►
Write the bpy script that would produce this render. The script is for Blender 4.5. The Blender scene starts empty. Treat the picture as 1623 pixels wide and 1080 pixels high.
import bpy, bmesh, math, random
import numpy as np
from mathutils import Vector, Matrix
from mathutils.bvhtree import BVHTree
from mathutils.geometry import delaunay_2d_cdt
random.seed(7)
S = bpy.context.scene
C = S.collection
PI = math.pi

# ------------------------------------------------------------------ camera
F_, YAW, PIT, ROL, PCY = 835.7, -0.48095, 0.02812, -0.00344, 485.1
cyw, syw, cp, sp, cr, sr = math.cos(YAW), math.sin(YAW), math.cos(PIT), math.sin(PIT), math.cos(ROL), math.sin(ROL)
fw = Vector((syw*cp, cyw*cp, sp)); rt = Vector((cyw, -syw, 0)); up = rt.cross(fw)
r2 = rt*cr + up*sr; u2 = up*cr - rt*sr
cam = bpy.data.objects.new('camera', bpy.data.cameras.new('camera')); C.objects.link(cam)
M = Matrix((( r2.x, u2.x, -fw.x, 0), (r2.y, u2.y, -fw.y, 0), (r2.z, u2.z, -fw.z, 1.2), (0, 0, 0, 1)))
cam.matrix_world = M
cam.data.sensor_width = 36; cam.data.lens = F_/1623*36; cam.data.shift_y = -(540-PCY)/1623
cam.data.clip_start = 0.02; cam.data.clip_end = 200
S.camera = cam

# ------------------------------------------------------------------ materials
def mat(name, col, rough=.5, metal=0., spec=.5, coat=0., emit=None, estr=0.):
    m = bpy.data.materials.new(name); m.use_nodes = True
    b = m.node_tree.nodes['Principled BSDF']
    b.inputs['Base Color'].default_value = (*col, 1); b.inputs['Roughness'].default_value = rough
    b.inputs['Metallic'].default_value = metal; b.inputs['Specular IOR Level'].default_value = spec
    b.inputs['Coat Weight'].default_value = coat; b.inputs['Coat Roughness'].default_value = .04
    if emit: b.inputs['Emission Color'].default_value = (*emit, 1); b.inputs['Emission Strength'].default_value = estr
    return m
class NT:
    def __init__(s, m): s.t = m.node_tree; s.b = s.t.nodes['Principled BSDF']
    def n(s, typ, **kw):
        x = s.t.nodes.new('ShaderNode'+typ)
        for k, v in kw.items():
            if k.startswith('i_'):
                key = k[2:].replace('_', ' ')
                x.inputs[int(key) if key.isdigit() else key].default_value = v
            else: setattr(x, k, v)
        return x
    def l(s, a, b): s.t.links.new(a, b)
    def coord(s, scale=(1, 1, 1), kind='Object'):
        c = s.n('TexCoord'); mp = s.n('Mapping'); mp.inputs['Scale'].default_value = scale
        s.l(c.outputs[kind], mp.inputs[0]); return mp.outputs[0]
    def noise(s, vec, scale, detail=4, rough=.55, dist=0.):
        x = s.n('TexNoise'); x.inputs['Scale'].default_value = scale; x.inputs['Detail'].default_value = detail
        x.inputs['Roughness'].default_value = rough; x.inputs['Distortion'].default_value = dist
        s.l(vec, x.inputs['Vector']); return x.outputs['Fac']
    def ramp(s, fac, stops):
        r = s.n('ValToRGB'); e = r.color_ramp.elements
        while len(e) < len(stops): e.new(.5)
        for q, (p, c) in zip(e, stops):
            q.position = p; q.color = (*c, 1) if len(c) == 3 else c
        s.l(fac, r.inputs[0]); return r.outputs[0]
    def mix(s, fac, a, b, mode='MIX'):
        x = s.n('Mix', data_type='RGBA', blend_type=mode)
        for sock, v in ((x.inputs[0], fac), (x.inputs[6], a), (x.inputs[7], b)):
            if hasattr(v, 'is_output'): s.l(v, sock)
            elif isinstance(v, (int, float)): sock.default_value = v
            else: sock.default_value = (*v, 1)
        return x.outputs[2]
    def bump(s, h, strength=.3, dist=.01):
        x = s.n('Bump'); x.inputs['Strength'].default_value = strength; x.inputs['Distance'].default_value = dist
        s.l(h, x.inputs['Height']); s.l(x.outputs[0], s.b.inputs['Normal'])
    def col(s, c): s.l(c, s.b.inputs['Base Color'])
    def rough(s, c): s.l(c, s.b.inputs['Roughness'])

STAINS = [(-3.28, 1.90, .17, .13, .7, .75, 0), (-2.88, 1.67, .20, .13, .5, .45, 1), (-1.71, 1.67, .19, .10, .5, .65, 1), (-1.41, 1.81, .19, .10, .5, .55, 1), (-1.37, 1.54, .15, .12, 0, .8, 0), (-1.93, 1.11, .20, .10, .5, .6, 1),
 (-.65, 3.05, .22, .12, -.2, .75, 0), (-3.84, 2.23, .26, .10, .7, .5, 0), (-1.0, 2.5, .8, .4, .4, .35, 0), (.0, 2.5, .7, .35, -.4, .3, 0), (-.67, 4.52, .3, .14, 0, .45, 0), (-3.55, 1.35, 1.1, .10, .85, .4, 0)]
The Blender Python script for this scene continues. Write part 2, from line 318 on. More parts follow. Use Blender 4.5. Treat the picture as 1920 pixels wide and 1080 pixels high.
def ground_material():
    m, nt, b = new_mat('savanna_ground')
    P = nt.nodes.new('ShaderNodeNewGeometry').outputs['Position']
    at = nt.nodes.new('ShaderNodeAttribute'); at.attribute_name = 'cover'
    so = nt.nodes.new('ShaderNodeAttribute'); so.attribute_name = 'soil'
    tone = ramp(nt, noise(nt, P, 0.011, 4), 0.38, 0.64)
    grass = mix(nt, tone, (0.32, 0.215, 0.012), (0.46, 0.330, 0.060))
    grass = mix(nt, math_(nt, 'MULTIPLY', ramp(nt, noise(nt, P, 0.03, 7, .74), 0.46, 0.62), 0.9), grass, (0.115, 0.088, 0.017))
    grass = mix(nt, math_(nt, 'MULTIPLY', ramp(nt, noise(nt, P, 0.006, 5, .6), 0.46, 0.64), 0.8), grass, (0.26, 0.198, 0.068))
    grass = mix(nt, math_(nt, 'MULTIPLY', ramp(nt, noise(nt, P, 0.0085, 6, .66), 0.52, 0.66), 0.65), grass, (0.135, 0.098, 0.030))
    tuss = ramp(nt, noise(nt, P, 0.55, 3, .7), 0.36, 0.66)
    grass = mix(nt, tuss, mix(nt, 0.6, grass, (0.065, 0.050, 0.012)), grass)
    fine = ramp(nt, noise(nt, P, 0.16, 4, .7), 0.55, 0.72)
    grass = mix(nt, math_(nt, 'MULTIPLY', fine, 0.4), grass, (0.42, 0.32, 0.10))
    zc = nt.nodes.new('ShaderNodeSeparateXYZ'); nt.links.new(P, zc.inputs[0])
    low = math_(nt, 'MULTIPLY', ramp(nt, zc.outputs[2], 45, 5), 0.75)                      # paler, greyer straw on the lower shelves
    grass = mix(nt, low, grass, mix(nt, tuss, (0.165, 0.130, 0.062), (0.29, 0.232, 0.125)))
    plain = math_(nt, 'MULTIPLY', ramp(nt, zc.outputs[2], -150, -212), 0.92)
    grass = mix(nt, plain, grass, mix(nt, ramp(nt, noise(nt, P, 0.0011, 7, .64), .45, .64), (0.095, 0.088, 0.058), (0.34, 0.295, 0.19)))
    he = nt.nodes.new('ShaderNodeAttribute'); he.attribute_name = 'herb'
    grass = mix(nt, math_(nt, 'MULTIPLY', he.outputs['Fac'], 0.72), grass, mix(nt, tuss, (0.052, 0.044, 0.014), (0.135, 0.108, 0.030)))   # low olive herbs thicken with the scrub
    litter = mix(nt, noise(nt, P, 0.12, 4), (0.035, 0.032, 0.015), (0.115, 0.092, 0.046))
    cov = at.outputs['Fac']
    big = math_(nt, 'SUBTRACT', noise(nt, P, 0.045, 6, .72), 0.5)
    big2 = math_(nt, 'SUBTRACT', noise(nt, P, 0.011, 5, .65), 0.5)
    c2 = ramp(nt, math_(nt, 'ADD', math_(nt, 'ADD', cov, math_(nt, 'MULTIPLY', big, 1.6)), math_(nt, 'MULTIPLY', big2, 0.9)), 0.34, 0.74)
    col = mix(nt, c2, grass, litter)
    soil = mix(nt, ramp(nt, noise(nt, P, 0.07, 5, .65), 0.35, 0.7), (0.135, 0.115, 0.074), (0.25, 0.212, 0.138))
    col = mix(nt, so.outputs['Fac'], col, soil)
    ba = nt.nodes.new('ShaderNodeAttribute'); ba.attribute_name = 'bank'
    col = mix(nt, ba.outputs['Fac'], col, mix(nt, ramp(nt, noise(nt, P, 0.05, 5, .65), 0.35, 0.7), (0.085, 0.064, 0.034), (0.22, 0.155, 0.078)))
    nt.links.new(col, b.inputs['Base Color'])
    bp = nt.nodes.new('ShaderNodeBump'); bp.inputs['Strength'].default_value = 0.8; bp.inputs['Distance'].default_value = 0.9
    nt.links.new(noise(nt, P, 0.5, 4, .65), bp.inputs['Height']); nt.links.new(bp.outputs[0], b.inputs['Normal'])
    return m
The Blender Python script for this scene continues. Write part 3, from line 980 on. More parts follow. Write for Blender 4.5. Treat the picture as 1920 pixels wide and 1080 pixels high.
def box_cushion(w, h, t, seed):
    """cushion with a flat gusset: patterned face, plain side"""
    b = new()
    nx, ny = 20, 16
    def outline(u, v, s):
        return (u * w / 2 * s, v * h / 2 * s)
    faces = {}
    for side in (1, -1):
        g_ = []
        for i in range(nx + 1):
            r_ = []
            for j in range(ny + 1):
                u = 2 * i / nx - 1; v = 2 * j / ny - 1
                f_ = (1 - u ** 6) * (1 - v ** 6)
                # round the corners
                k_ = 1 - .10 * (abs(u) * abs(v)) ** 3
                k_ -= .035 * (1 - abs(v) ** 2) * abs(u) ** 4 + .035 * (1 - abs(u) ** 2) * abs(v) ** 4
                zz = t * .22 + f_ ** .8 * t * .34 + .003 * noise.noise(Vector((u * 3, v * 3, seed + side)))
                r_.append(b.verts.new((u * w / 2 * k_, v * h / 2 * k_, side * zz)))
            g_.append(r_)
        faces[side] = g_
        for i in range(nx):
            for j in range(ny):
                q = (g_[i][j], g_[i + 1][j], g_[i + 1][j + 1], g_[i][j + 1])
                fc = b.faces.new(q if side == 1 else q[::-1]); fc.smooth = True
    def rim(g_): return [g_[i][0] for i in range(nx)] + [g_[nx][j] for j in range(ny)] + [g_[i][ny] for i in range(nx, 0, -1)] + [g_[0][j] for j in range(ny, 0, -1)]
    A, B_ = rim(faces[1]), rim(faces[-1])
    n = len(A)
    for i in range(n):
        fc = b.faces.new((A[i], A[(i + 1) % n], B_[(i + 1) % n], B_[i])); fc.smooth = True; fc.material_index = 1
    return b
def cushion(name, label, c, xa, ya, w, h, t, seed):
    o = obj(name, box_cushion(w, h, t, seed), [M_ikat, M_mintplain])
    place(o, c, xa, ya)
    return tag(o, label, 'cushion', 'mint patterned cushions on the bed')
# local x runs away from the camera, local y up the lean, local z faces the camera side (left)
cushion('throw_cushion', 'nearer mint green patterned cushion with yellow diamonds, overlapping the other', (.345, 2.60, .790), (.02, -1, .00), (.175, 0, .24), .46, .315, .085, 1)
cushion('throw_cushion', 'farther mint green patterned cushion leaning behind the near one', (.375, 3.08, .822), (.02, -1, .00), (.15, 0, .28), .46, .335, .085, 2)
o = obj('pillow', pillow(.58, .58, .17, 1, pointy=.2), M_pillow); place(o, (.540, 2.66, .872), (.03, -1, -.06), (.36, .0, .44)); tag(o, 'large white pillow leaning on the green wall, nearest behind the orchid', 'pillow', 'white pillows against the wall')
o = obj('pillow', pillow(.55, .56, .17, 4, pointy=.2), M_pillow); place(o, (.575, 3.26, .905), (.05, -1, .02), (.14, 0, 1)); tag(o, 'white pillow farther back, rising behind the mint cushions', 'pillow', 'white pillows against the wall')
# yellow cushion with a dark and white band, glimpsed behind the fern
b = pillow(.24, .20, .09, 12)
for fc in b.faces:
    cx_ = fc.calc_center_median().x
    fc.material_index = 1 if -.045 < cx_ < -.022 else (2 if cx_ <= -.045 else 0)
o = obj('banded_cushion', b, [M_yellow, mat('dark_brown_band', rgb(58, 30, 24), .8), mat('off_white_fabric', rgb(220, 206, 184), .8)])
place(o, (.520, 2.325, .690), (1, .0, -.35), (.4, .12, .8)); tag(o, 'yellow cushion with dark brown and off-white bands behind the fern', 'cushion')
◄
Objective: Extract the first line above and each line after it up to and including the one with "S.camera = cam", please, exactly and with nothing else.

Task answer:
Write the bpy script that would produce this render. The script is for Blender 4.5. The Blender scene starts empty. Treat the picture as 1623 pixels wide and 1080 pixels high.
import bpy, bmesh, math, random
import numpy as np
from mathutils import Vector, Matrix
from mathutils.bvhtree import BVHTree
from mathutils.geometry import delaunay_2d_cdt
random.seed(7)
S = bpy.context.scene
C = S.collection
PI = math.pi

# ------------------------------------------------------------------ camera
F_, YAW, PIT, ROL, PCY = 835.7, -0.48095, 0.02812, -0.00344, 485.1
cyw, syw, cp, sp, cr, sr = math.cos(YAW), math.sin(YAW), math.cos(PIT), math.sin(PIT), math.cos(ROL), math.sin(ROL)
fw = Vector((syw*cp, cyw*cp, sp)); rt = Vector((cyw, -syw, 0)); up = rt.cross(fw)
r2 = rt*cr + up*sr; u2 = up*cr - rt*sr
cam = bpy.data.objects.new('camera', bpy.data.cameras.new('camera')); C.objects.link(cam)
M = Matrix((( r2.x, u2.x, -fw.x, 0), (r2.y, u2.y, -fw.y, 0), (r2.z, u2.z, -fw.z, 1.2), (0, 0, 0, 1)))
cam.matrix_world = M
cam.data.sensor_width = 36; cam.data.lens = F_/1623*36; cam.data.shift_y = -(540-PCY)/1623
cam.data.clip_start = 0.02; cam.data.clip_end = 200
S.camera = cam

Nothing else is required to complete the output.